Thursday, July 17, 2008

More on cross-platform philanthropy

OK, I may be beating this into the ground, but two more items caught my attention that furthered my thinking on cross-platform philanthropy.

  1. As if my ponderings on public media and cross-platform content weren't topical enough, yesterday I read that the NPR staple, "Car Talk" has migrated to tv. As the daughter of an MIT alum/car nut, Car Talk has been background chatter for my entire life - and now it is an animated television show. If this were April I would have checked the date on the story, but I think it is for real - Click and Clack have found their way to toon land.
  2. Just before going on this rant about the cross-platform nature of philanthropy I had been re-visiting the issue of conversion foundations. Yesterday's paper/blogs brings the news that Online Privacy Nonprofits - namely TRUSTe - are the latest to convert from nonprofit to commercial status. Venture capital infusion, needed for growth, is driver of this change - but one more data point in the accumulating scatter graph of public goods with many sources of finance and from many types of organizations. There was no mention in the news about whether or not the organization will spin off some philanthropic entity in return for its 11 year life as a tax exempt entity - stay tuned.
Ever more proof- public goods are being provided by all kinds of organizations (nonprofit, public, commercial and hybrids) and the financing for those goods is a similar mix. In thinking through the implications of this kind of cross-platform philanthropy I posted a couple of key questions for funders and doers. Here is the original list of questions again, and some new ones added to the bottom:
  1. What is the mix that affects the work you are doing, either as service provider or funder?
  2. What is the best (most efficient? most effective? most sustainable?) mix for your services?
  3. What does best mean in your situation (see number #2 above)
  4. Where do you fit in the mix?
  5. Who else is in the mix that you care about?
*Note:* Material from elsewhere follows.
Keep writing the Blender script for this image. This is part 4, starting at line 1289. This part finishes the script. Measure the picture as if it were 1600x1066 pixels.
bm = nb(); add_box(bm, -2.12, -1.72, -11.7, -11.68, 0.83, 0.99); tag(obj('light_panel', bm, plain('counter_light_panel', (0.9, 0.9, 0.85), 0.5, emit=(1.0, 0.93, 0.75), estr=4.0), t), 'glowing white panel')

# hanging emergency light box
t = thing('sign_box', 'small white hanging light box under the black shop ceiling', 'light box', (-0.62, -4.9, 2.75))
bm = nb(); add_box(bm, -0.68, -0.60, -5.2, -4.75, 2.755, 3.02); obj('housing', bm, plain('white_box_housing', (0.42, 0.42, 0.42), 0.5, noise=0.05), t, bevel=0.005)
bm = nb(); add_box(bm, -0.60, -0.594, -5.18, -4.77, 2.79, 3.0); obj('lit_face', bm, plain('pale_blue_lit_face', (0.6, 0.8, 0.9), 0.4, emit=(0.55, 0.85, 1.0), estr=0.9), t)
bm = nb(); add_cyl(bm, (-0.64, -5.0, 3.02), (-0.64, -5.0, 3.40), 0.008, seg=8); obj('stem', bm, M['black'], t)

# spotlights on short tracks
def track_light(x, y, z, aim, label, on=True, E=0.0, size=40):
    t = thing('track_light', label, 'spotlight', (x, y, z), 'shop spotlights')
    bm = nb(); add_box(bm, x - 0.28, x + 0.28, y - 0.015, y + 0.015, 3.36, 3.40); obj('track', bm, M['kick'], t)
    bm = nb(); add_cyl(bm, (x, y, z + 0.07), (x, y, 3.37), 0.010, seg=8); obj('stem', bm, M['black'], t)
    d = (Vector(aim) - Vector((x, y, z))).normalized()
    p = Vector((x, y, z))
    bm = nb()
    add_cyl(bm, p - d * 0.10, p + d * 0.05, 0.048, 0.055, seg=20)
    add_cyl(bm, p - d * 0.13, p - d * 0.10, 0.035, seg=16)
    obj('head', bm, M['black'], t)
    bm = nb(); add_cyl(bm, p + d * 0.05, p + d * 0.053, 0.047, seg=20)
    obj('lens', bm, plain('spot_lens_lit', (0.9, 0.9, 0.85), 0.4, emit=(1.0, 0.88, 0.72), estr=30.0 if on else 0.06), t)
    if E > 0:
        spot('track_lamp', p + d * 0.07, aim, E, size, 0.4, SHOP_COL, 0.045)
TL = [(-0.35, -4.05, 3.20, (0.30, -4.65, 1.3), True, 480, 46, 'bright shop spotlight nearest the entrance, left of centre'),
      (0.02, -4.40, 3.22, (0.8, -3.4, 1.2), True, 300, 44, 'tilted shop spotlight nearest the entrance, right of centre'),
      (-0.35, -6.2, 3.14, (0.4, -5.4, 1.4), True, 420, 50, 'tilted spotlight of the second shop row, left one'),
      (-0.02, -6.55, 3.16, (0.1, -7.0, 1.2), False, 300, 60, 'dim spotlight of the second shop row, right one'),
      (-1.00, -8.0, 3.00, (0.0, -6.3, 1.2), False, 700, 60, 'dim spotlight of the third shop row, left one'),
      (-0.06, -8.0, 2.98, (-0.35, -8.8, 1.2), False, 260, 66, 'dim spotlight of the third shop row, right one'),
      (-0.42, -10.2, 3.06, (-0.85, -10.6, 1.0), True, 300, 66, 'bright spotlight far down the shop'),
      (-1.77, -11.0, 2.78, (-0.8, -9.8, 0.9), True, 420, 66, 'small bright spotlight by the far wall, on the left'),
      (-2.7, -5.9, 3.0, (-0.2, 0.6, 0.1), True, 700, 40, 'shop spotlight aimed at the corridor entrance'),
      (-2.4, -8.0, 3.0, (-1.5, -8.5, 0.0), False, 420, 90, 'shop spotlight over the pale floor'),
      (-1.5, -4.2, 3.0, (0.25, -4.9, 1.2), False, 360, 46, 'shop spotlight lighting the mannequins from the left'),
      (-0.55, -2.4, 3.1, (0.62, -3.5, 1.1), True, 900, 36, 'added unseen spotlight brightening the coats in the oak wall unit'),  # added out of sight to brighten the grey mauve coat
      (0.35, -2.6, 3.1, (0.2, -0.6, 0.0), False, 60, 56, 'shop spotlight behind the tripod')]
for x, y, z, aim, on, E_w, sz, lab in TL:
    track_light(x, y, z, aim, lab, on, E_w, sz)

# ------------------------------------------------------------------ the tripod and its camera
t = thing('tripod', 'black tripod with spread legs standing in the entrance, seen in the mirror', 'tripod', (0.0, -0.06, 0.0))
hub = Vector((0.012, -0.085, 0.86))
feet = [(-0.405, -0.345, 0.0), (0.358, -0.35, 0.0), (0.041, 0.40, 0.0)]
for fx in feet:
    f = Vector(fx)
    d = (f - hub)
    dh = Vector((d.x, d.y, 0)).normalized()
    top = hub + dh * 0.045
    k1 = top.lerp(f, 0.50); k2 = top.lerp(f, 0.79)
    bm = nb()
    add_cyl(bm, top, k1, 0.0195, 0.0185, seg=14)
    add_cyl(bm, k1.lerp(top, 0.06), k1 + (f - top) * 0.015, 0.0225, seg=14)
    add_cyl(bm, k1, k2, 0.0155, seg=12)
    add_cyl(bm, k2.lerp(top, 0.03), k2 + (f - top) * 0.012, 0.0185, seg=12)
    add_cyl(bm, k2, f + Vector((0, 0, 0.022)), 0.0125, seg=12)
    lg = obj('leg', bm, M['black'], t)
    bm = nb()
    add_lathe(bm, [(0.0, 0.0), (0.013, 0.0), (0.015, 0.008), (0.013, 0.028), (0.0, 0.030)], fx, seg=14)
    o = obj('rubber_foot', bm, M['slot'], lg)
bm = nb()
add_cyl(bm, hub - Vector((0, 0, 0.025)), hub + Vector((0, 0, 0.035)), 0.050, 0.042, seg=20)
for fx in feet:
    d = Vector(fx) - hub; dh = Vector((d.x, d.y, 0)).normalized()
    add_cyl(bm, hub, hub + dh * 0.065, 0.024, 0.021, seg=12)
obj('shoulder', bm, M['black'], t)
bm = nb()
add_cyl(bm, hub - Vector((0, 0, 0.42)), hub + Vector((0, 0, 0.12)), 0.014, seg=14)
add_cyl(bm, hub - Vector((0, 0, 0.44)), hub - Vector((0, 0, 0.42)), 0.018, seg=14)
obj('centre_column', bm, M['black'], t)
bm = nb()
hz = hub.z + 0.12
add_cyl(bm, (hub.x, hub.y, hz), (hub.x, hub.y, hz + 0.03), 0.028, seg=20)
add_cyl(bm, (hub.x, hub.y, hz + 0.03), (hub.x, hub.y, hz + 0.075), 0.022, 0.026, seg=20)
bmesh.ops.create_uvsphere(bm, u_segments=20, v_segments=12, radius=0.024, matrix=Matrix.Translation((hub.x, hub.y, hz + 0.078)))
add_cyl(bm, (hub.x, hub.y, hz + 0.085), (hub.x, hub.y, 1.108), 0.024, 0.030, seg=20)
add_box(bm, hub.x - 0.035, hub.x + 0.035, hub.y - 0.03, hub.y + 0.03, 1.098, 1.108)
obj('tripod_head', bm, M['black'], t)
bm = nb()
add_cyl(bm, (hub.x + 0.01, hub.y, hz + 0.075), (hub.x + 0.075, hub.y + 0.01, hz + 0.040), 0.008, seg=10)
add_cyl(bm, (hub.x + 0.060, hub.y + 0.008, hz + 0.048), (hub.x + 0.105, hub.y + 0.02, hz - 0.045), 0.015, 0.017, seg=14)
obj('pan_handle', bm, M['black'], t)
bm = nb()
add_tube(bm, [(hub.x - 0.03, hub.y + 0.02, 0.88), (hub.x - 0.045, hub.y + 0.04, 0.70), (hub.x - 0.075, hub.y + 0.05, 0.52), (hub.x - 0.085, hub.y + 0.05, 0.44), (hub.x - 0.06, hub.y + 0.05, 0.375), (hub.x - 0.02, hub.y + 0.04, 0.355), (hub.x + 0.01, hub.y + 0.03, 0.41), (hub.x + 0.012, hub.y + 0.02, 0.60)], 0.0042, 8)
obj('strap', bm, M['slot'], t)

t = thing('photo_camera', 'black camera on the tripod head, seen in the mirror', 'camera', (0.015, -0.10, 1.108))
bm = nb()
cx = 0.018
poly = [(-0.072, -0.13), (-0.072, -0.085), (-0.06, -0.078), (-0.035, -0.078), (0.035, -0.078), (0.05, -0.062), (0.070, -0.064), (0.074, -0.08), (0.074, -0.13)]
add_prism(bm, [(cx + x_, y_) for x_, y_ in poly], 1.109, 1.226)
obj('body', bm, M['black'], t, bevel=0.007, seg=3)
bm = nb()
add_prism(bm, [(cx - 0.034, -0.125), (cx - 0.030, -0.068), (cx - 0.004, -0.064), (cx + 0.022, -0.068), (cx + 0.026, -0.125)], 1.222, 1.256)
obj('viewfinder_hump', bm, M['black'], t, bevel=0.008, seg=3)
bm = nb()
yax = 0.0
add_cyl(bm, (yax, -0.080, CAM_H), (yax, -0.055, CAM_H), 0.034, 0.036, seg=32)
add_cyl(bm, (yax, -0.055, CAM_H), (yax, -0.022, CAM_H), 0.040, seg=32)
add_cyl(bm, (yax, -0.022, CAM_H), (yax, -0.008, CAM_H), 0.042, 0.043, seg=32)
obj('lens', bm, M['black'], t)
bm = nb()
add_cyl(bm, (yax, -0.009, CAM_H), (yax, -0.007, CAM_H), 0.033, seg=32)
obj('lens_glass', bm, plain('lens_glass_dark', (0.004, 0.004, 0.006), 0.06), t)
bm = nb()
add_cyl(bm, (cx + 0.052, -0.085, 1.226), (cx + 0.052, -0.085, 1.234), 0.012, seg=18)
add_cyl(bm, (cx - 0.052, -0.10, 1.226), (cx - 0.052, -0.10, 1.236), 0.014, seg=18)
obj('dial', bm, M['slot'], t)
How do you work with them? How does your success link to theirs?
New Ones:
  1. Cross-platform also means the obvious - how does your funding or doing strategy take into account real life involvement or financing, virtual worlds, and online giving, social networking, information sharing?
  2. Can you build your organization, funding strategy, or services in effective, efficient ways that can succeed across different platforms (profit generating and not-for-profit)? Should you stick to one platform or financing type?
  3. What do different scenarios look like if you consider all the potential platforms for your work, whether it be advocacy, direct services, research or funding?
  4. What expertise does your organization need to understand these different platforms or markets?

1 comment:

Lucy Bernholz said...

Posted by Lucy Bernholz on behalf of an emailed comment:

Lucy -- Very provocative and absolutely the right questions - with one
exception. Shouldn't there be a greater focus on the effect of all this
mixing and hybridization on service delivery and the quality of
care/service/attention received by the recipients of these hybrids? So
far, I think, there have been no cross institutional studies about which
model(s) delivers the best outcomes. Money (going back 15 years to the
wave of privatization) is forcing the changes, as you note. For example,
HMOs were established through Federal legislation with a mandate to be
established as nonprofits that serve all classes. But absent sufficient
capital and the implicit government guarantee, the for-profits moved in.
So we have the reduced, miserable system we have today.